Y el fenómeno se explica fácilmente. Para hacer la paz hay reyes, diplomáticos, cancilleres, ministros, políticos, gobernantes, etc. , todos los que han lanzado a los pueblos a la pelea. Para hacer las paces no hay acción intermediaria y pacificadora, porque los guerreros-los cónyuges-empiezan por ocultar su propia guerra. En las guerras internacionales los combatientes sienten el orgullo y el honor de la pelea. En las guerras conyugales, por el contrario, se siente la vergüenza de mantenerlas. Y por eso se ocultan. Los cónyuges simulan la paz sin estar hechas las paces, ofreciendo al exterior una dulce concordia, mientras la guerra civil arde en casa. Esta incomunicación de la guerra con el medio exterior es precisamente lo que dificulta hacer las paces. Así, pues, los contendientes, los cónyuges, han de buscar, en medio de su contienda, los métodos y las maneras de apaciguar su discordia.
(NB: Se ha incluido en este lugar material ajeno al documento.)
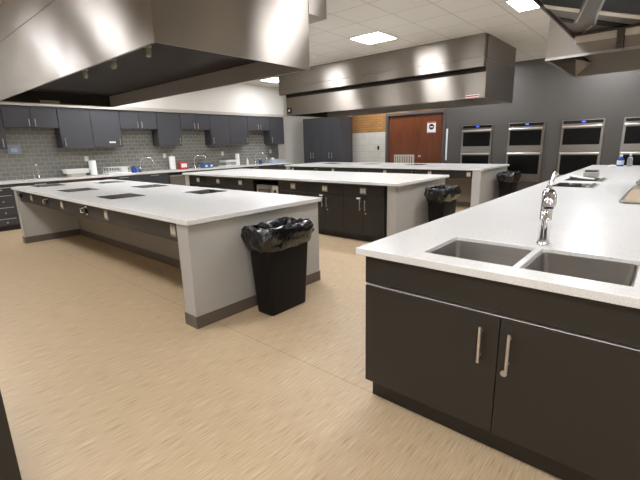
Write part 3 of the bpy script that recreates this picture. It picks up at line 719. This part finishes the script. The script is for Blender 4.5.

Y aquí está, precisamente, la dificultad. ¿Cómo ser simultáneamente, guerreros y diplomáticos, actores e intermediarios? ¿Cómo suspender las hostilidades? Dicho sin metáforas, en lenguaje directo: ¿Quién ha de ceder primero? ¿Quién de los dos se anticipará a ofrecer el beso o el abrazo de reconciliación, forma protocolar de los armisticios conyugales?
Ya se ve, pues, que no hemos exagerado al decir que es más fácil hacer la paz que hacer las paces.